Orson Pratt n’avait jamais vu les plaques, mais comme il était très proche de Joseph Smith et des témoins, sa parole a un grand poids. Il nous dit que les plaques avaient huit pouces sur sept  [20 x 18 cm] et que le volume avait environ six pouces [15 cm], chaque plaque étant à peu près aussi épaisse que le fer-blanc ordinaire. Orson Pratt nous dit aussi que les deux-tiers du volume étaient scellés.

La question est donc : le tiers d’un volume de feuilles de métal de huit pouces sur sept, sur quatre  [20 x 18 x 10 cm] (selon Martin Harris), ou huit sur sept sur six [20 x 18 x 15 cm] (Orson Pratt) pouvait-il contenir suffisamment de plaques, chacune aussi épaisse que le fer-blanc, pour fournir la place nécessaire pour la totalité du texte du Livre de Mormon ?

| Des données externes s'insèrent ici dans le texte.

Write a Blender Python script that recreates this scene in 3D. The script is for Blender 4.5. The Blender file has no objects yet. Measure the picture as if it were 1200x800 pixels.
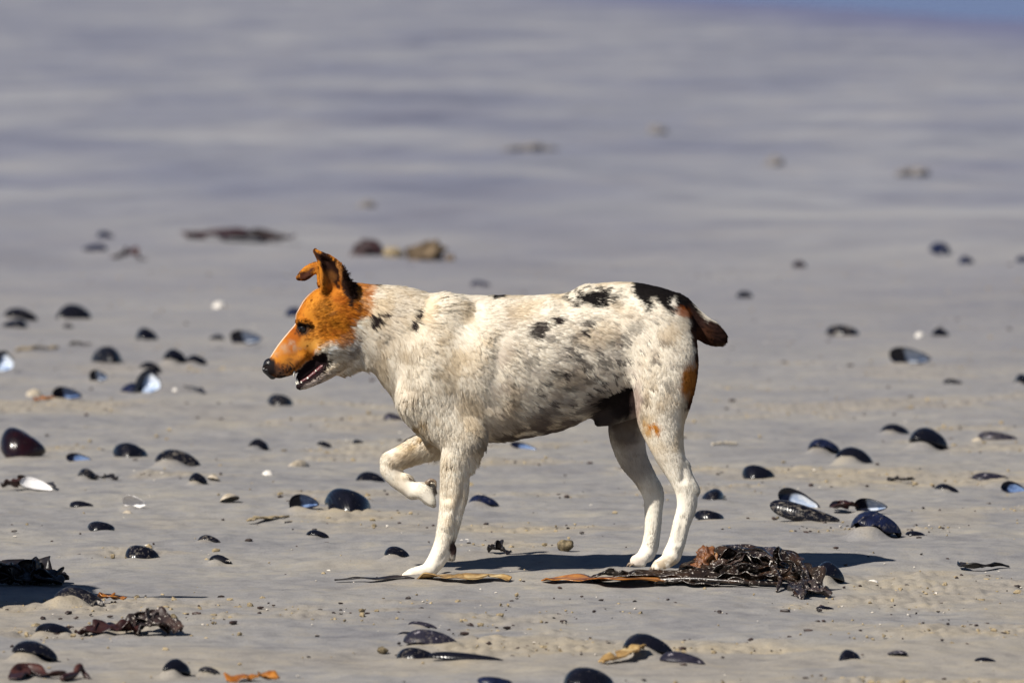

On nous prétend que c’était absolument impossible.

Regardez maintenant l’illustration en annexe [voir l’illustration, reproduite à l’échelle, en fin de document]. Dans un espace de sept pouces sur huit [18 x 20 cm], mon ami, frère Henry Miller, Hébreu de naissance, a écrit à la plume et à l’encre quatorze pages du texte du Livre de Mormon, traduit en hébreu, en utilisant les lettres carrées que l’on emploie aujourd’hui dans les Bibles en hébreu. Cela veut dire que le Livre de Mormon tout entier 3, à raison de quatorze pages du texte américain par page d’hébreu, pourrait être écrit sur 40 3/7 pages, 21 plaques en tout.

Frère Miller déclare formellement que, même si ceux qui ont composé le Livre de Mormon ont utilisé des caractères beaucoup plus grands que ceux qu'il a utilisés dans cette copie, ils auraient  pu  graver le texte tout entier sur 48 plaques.

Cela peut paraître incroyable à certains, mais il faut tout d'abord se souvenir que les Hébreux d'autrefois n'écrivaient pas les voyelles comme nous. Ils n'écrivaient que les consonnes et il n'y avait pas d'espace entre les mots. Cela constituait un gain de place énorme. Deuxièmement, ils n'avaient pas besoin d'un aussi grand nombre de petits mots que nous pour faire une phrase. Et les auxiliaires étaient souvent constitués d'une seule lettre qui était attachée au mot principal, soit comme préfixe, soit comme suffixe. Finalement, ils utilisaient de nombreuses abréviations et c'était là encore un grand gain de place.

Si donc nous comptons cinquante plaques par pouce [2,54 cm] et quatre pouces pour l'épaisseur du volume, nous constatons que le tiers qui a été traduit se compose de soixante-six ou soixante-sept plaques. Mais comme il n'en fallait que quarante-huit, cela laisse une marge largement suffisante pour de grands caractères lisibles et l'épaisseur nécessaire de chaque plaque.

Il est tout aussi difficile d'estimer le poids des plaques que leur nombre. Trente-cinq pièces d'or de 20 dollars couvriraient une superficie de 8 pouces sur 7 [20 x 18 cm]. Pour faire une pile haute de 4 pouces [10 cm], il en faudrait 48. C'est-à-dire, 35 fois 48 pièces d'or de 20 dollars, 1680 en tout, constitueraient les dimensions des plaques de 8 X 7 x 4 pouces [20 x 18 x 10 cm]. Une pièce d’or, nous dit-on, pèse 32 g. Cela ferait, si mon calcul correct, un total de 56 kg.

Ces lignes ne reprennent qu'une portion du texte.